## What you need to do
Transcribe every line from the top down to the line with "[white], sw, org, kind='stuff')", both ends included, but not the pictures.

## Data segment
^^^^
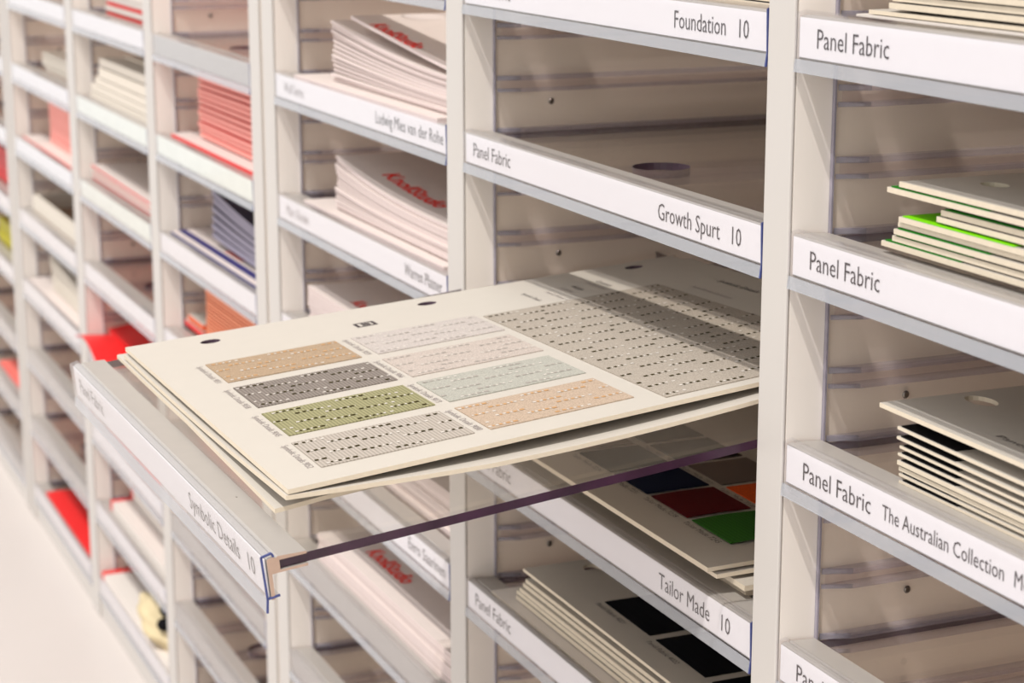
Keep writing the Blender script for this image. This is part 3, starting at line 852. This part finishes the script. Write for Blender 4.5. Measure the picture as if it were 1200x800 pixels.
def marks(sw, org, xa, xb, ya, yb, zf, rows, dark, white, seed, both=True, dens=1.0, pitch=0.0078, len_=0.0042):
    rnd = random.Random(seed)
    D, Wt = MB(), MB()
    def dash(mb, cx, cy, w, l):
        x0, x1 = cx - w / 2, cx + w / 2; y0, y1 = cy - l / 2, cy + l / 2
        if x0 < xa or x1 > xb or y0 < ya or y1 > yb: return
        mb.quad([(x0, y0, zf(x0, y0) + .0016), (x1, y0, zf(x1, y0) + .0016), (x1, y1, zf(x1, y1) + .0016), (x0, y1, zf(x0, y1) + .0016)])
    for r in range(rows):
        cx = xa + (xb - xa) * (r + 0.55) / rows
        per = 5 * pitch + 0.034
        y = ya - per + ((r * 0.41 + rnd.uniform(-.08, .08)) % 1) * per
        while y < yb:
            n = 5; flip = rnd.random() < 0.5
            for i in range(n):
                k = i / (n - 1)
                if flip: k = 1 - k
                yy = y + i * pitch
                w = 0.0044
                dl = len_ * (1.15 - 0.85 * k)
                if k < 0.93: dash(D, cx + rnd.uniform(-.0006, .0006), yy, w, dl)
                dash(Wt, cx, yy + (pitch * 0.5), w * 0.8, len_ * (0.10 + 0.72 * k))
            y += per * rnd.uniform(0.95, 1.08)
    if D.f: D.build('dark_threads', [dark], sw, org, kind='stuff')
    if Wt.f: Wt.build('white_threads', [white], sw, org, kind='stuff')

R1 = [(0.158, 0.256), (0.283, 0.381), (0.407, 0.505), (0.531, 0.628)]
sw_spec = [('fab_tan', R1[0], (0.058, 0.216), 'tan ribbed swatch', 'mark_tan'), ('fab_grey', R1[1], (0.056, 0.214), 'dark grey ribbed swatch', 'mark_dark'),
           ('fab_olive', R1[2], (0.052, 0.210), 'olive green ribbed swatch', 'mark_dark'), ('fab_stone', R1[3], (0.046, 0.204), 'stone grey ribbed swatch', 'mark_dark'),
           ('fab_mist', R1[0], (0.236, 0.394), 'pale grey swatch', 'mark_soft'), ('fab_blush', R1[1], (0.231, 0.388), 'pale blush grey swatch', 'mark_soft'),
           ('fab_sage', R1[2], (0.226, 0.382), 'pale sage swatch', 'mark_soft'), ('fab_peach', R1[3], (0.221, 0.378), 'peach tan swatch', 'mark_tan')]
for i, (mk, (u0, u1), (v0, v1), lb, dk) in enumerate(sw_spec):
    s = swatch(card, og, XA + u0, XA + u1, YA + v0, YA + v1, surf, mk, label=lb)
    marks(s, og, XA + u0, XA + u1, YA + v0, YA + v1, surf, 6, dk, 'mark_white', 40 + i)
    code_line(card, og, XA + u0 + 0.002, YA + v0 - 0.0115, 0.088, surf, 'Symbolic Details 90%d' % (31 + i * 7))
s = swatch(card, og, XA + 0.170, XA + 0.652, YA + 0.402, YA + 0.640, surf, 'fab_big', label='large warm grey swatch', nx=12, ny=6)
marks(s, og, XA + 0.170, XA + 0.652, YA + 0.402, YA + 0.640, surf, 25, 'mark_dark', 'mark_white', 77)
for (tx, ty, wd, body, cp, ink) in ((0.087, 0.488, 0.055, 'Symbolic Details', 0.007, 'ink'), (0.100, 0.515, 0.11, 'Panel Fabric Collection', 0.006, 'ink_soft'),
                                    (0.092, 0.553, 0.034, 'Width', 0.008, 'ink'), (0.092, 0.540, 0.034, '66 inches', 0.006, 'ink_soft'),
                                    (0.090, 0.590, 0.042, 'Contents', 0.008, 'ink'), (0.090, 0.577, 0.055, 'Polyester', 0.006, 'ink_soft'),
                                    (0.212, 0.700, 0.098, 'Symbolic Details', 0.010, 'ink'), (0.322, 0.700, 0.030, '9031', 0.010, 'ink'), (0.215, 0.662, 0.10, 'Panel Fabric Collection', 0.007, 'ink_soft')):
    code_line(card, og, XA + tx, YA + ty, wd, surf, body, cp, ink)

# ---- Tailor Made tray
def board(c_r, x0, x1, y0, y1, h, t, label, holes=(), mats=CM, zf=None, cat='board', group=None, name='sample_board'):
    zf = zf or const(c_r, h)
    o, g = curved(name, x0, x1, y0, y1, zf, t, mats, label, cat, group, 10, (0, 0, 1), holes)
    return o, g, zf
M['fab_navy'] = fabric('fabric_navy', (20, 26, 50), 0)
M['fab_wine'] = fabric('fabric_wine', (88, 18, 20), 0)
M['fab_grass'] = fabric('fabric_grass', (52, 104, 34), .15, 140, 'Y')
M['fab_brown'] = fabric('fabric_brown', (60, 48, 44), .3, 160, 'X')
M['fab_check'] = fabric('fabric_check', (118, 104, 96), .35, 160, 'X')
M['fab_orange'] = fabric('fabric_orange', (222, 92, 34), 0)
M['fab_black'] = fabric('fabric_black', (16, 16, 20), .1, 60, 'Y')
board(2, -2.44, -1.800, 0.040, 0.76, 0.004, 0.008, 'lowest cream board under the cloth boards on the Tailor Made tray')
board(2, -2.46, -1.785, 0.030, 0.76, 0.014, 0.006, 'second cream board from the bottom on the Tailor Made tray')
zf2 = lambda x, y: ZR(2) + 0.0225 + 0.004 * math.sin(math.pi * min(1, max(0, (y - .0) / .7)))
board(2, -2.478, -1.806, 0.008, 0.75, 0.022, 0.0045, 'cream board directly under the one with navy, wine and green swatches', zf=zf2)
zf2b = lambda x, y: zf2(x, y) + 0.0068 + 0.005 * math.exp(-((y - 0.09) / 0.06) ** 2) * (x + 2.478)
o, g, zf = board(2, -2.480, -1.811, 0.0, 0.748, 0.030, 0.0045, 'cream board with navy, wine red and green fabric swatches on the Tailor Made tray', zf=zf2b)
xs = [-2.45, -2.350, -2.250, -2.151, -2.052, -1.952]
for i, (mk, lb) in enumerate((('fab_brown', 'brown swatch'), ('fab_check', 'grey brown swatch'), ('fab_black', 'black swatch'), ('fab_navy', 'navy swatch'), ('fab_wine', 'wine red swatch'), ('fab_grass', 'grass green swatch'))):
    swatch(o, g, xs[i], xs[i] + 0.089, 0.056, 0.138, zf, mk, label=lb)
    code_line(o, g, xs[i], 0.044, 0.080, zf, 'Tailor Made 7%d' % (210 + 7 * i), 0.0075, 'ink')
for i, (mk, lb) in enumerate((('fab_navy', 'second navy swatch'), ('fab_brown', 'dark brown swatch'), ('fab_brown', 'dark brown textured swatch'), ('fab_check', 'brown checked swatch'), ('fab_orange', 'orange swatch'), ('fab_black', 'second black swatch'))):
    swatch(o, g, xs[i] + 0.006, xs[i] + 0.095, 0.152, 0.235, zf, mk, label=lb)
    code_line(o, g, xs[i] + 0.006, 0.141, 0.080, zf, 'Tailor Made 7%d' % (310 + 7 * i), 0.0070, 'ink')
# ---- lower Panel Fabric tray
lows = [(-2.432, 0.012, 0.001, 0.006), (-2.385, 0.028, 0.008, 0.0055), (-2.388, 0.030, 0.0145, 0.0055), (-2.378, 0.030, 0.021, 0.0055), (-2.376, 0.034, 0.0275, 0.0055), (-2.372, 0.036, 0.034, 0.0055)]
nmz = ['lowest', 'second lowest', 'third lowest', 'fourth lowest', 'fifth lowest', 'sixth lowest']
for i, (xa, y0, h, t) in enumerate(lows):
    board(3, xa, -1.76, y0, 0.76, h, t, '%s cream board of the pile under the black swatch board' % nmz[i], mats=['offwhite', 'card_edge'] if i == 0 else CM, group='cream boards under the black swatch board')
zf = lambda x, y: ZR(3) + 0.053 - 0.010 * ((x + 2.362) / 0.6) ** 2 * 0.3
o, g, zf = board(3, -2.362, -1.735, 0.028, 0.74, 0.053, 0.004, 'cream board with black cloth swatches and a punched hole on the lower Panel Fabric tray', holes=[circle(-2.325, 0.112, 0.016, 0.012, 16)], zf=zf)
for i, xa in enumerate((-2.204, -2.064, -1.924)):
    swatch(o, g, xa, xa + 0.124, 0.071, 0.26, zf, 'fab_black', label='black cloth swatch')
    code_line(o, g, xa, 0.058, 0.075, zf, 'Panel Fabric %d' % (4021 + i), 0.0075, 'ink')
# ---- Foundation tray: edges of boards over its lip
for i in range(4):
    board(-1, -2.44 + 0.004 * i, -1.735 - 0.003 * i, 0.030 + 0.003 * i, 0.75, 0.002 + 0.0075 * i, 0.006,
          '%s cream board on the Foundation tray' % ('lowest', 'second lowest', 'second from the top', 'topmost')[i], group='cream boards on the Foundation tray')
# ---- Panel Fabric column, top
board(-1, -1.605, -0.95, 0.026, 0.75, 0.0030, 0.0022, 'thin white sheet under the cream boards at the top right', mats=['offwhite', 'offwhite'])
board(-1, -1.591, -0.95, 0.030, 0.75, 0.0072, 0.0036, 'cream board jutting left under the top right pile', zf=lambda x, y: ZR(-1) + 0.0075 + 0.001 * (x + 1.59))
for i in range(7):
    board(-1, -1.559 + 0.002 * (i % 3), -0.95, 0.030 + 0.002 * (i % 2), 0.75, 0.0155 + 0.0066 * i, 0.0050,
          '%s cream board of the neat pile at the top right' % ('lowest', 'second lowest', 'third lowest', 'middle', 'third highest', 'second highest', 'topmost')[i], group='cream boards at the top right')
# ---- green boards
def gboard(x0, y0, h, label, cloth, hole=False, zfn=None, x1=-0.95, sx=0.15, sy=0.10, t=0.0048, c_r=0, sl='green cloth swatch', y1=0.75):
    hl = [circle(-1.483, 0.097, 0.0155, 0.011, 16)] if hole and c_r == 0 else ([circle(-1.513, 0.117, 0.020, 0.0125, 18)] if hole else [])
    o, g, zf = board(c_r, x0, x1, y0, y1, h, t, label, holes=hl, zf=zfn)
    if cloth: swatch(o, g, x0 + 0.004, x0 + sx, y0 + 0.0015, y0 + sy, zf, cloth, label=sl)
    return o, g, zf
gboard(-1.556, 0.030, 0.0090, 'lowest board with green cloth corner, jutting furthest left', 'green', sx=0.12)
gboard(-1.542, 0.032, 0.0155, 'second lowest board with green cloth corner', 'green', sx=0.12)
gboard(-1.537, 0.030, 0.0225, 'third board up with green cloth corner', 'green', sx=0.14)
gboard(-1.535, 0.033, 0.0285, 'fourth board up, directly under the bright lime one', 'lime', sx=0.10, t=0.0040)
gboard(-1.530, 0.030, 0.0345, 'cream board with a bright lime green cloth corner', 'lime', sx=0.165, sy=0.14, sl='bright lime cloth swatch')
gboard(-1.478, 0.034, 0.0425, 'pale board set back above the lime one', None)
gboard(-1.472, 0.034, 0.0490, 'pale board with a shaded green cloth edge, set back above the lime one', 'green', sx=0.22)
gboard(-1.550, 0.030, 0.0585, 'second highest board, its shaded green cloth showing in the gap', 'green', sx=0.15, sl='shaded green cloth swatch')
gboard(-1.533, 0.031, 0.0655, 'topmost cream board with a punched hole, over the green cloth boards', None, True)
# ---- black-cornered boards
def sagz(h, dip): return lambda x, y: ZR(1) + h - dip * min(1, max(0, (x + 1.517) / 0.14)) 
for i, (x0, h, t, ck) in enumerate(((-1.512, 0.0005, 0.0024, 'black'), (-1.514, 0.0065, 0.0024, 'black'), (-1.516, 0.0125, 0.0040, None), (-1.516, 0.0185, 0.0040, 'black'),
                                    (-1.517, 0.0250, 0.0024, 'black'), (-1.516, 0.0320, 0.0026, 'black'), (-1.518, 0.0405, 0.0026, 'black'), (-1.519, 0.0495, 0.0030, 'black'))):
    gboard(x0, 0.030 + 0.001 * (i % 3), h, '%s of the cream boards with black cloth corners' % ('lowest', 'second lowest', 'third lowest', 'fourth lowest', 'fourth highest', 'third highest', 'second highest', 'uppermost')[i],
           ck, False, sagz(h, 0.0012 * i * 0.2), sx=0.088, sy=0.075, t=t, c_r=1, sl='black cloth swatch')
o, g, zf = gboard(-1.545, 0.028, 0.0655, 'plain cream board with a punched hole lying over the black-cornered boards', None, True, lambda x, y: ZR(1) + 0.0655 - 0.002 * (x + 1.545), t=0.0042, c_r=1)
code_line(o, g, -1.408, 0.056, 0.09, zf, 'Panel Fabric', 0.008, 'ink')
^^^^
## Solution below
Keep writing the Blender script for this image. This is part 3, starting at line 852. This part finishes the script. Write for Blender 4.5. Measure the picture as if it were 1200x800 pixels.
def marks(sw, org, xa, xb, ya, yb, zf, rows, dark, white, seed, both=True, dens=1.0, pitch=0.0078, len_=0.0042):
    rnd = random.Random(seed)
    D, Wt = MB(), MB()
    def dash(mb, cx, cy, w, l):
        x0, x1 = cx - w / 2, cx + w / 2; y0, y1 = cy - l / 2, cy + l / 2
        if x0 < xa or x1 > xb or y0 < ya or y1 > yb: return
        mb.quad([(x0, y0, zf(x0, y0) + .0016), (x1, y0, zf(x1, y0) + .0016), (x1, y1, zf(x1, y1) + .0016), (x0, y1, zf(x0, y1) + .0016)])
    for r in range(rows):
        cx = xa + (xb - xa) * (r + 0.55) / rows
        per = 5 * pitch + 0.034
        y = ya - per + ((r * 0.41 + rnd.uniform(-.08, .08)) % 1) * per
        while y < yb:
            n = 5; flip = rnd.random() < 0.5
            for i in range(n):
                k = i / (n - 1)
                if flip: k = 1 - k
                yy = y + i * pitch
                w = 0.0044
                dl = len_ * (1.15 - 0.85 * k)
                if k < 0.93: dash(D, cx + rnd.uniform(-.0006, .0006), yy, w, dl)
                dash(Wt, cx, yy + (pitch * 0.5), w * 0.8, len_ * (0.10 + 0.72 * k))
            y += per * rnd.uniform(0.95, 1.08)
    if D.f: D.build('dark_threads', [dark], sw, org, kind='stuff')
    if Wt.f: Wt.build('white_threads', [white], sw, org, kind='stuff')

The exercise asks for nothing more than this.